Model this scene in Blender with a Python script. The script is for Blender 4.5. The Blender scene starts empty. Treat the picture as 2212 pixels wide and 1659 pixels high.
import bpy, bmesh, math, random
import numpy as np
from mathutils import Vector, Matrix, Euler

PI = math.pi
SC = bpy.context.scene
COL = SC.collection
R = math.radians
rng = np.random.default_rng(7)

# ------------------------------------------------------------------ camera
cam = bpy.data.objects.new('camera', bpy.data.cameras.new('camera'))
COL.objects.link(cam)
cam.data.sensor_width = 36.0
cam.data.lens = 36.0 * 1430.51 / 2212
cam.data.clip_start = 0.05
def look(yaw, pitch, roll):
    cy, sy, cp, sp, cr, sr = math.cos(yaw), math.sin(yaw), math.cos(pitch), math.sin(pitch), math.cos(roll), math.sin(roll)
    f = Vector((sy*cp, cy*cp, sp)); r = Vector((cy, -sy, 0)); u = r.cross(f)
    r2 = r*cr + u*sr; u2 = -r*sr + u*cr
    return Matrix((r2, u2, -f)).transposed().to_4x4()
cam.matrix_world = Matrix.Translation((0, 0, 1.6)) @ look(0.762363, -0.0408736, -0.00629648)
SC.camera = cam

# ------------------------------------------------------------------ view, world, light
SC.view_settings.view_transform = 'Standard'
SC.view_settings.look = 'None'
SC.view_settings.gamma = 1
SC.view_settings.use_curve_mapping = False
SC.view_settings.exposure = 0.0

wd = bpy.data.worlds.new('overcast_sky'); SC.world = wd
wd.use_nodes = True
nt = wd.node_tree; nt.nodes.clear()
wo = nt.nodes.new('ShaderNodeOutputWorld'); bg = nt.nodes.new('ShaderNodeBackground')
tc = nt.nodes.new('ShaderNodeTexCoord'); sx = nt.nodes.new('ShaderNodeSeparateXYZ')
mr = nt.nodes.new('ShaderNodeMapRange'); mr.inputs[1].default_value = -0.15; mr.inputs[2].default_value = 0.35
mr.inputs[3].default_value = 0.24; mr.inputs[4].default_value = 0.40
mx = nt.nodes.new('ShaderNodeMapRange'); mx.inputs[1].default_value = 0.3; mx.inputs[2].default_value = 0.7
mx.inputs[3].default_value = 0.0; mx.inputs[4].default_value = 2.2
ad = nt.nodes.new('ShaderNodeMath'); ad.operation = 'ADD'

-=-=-

■ WHAT TO DO:
Write out every line of the data that holds the word "scene".

■ SOLUTION FOR THIS EXERCISE:
Model this scene in Blender with a Python script. The script is for Blender 4.5. The Blender scene starts empty. Treat the picture as 2212 pixels wide and 1659 pixels high.
SC = bpy.context.scene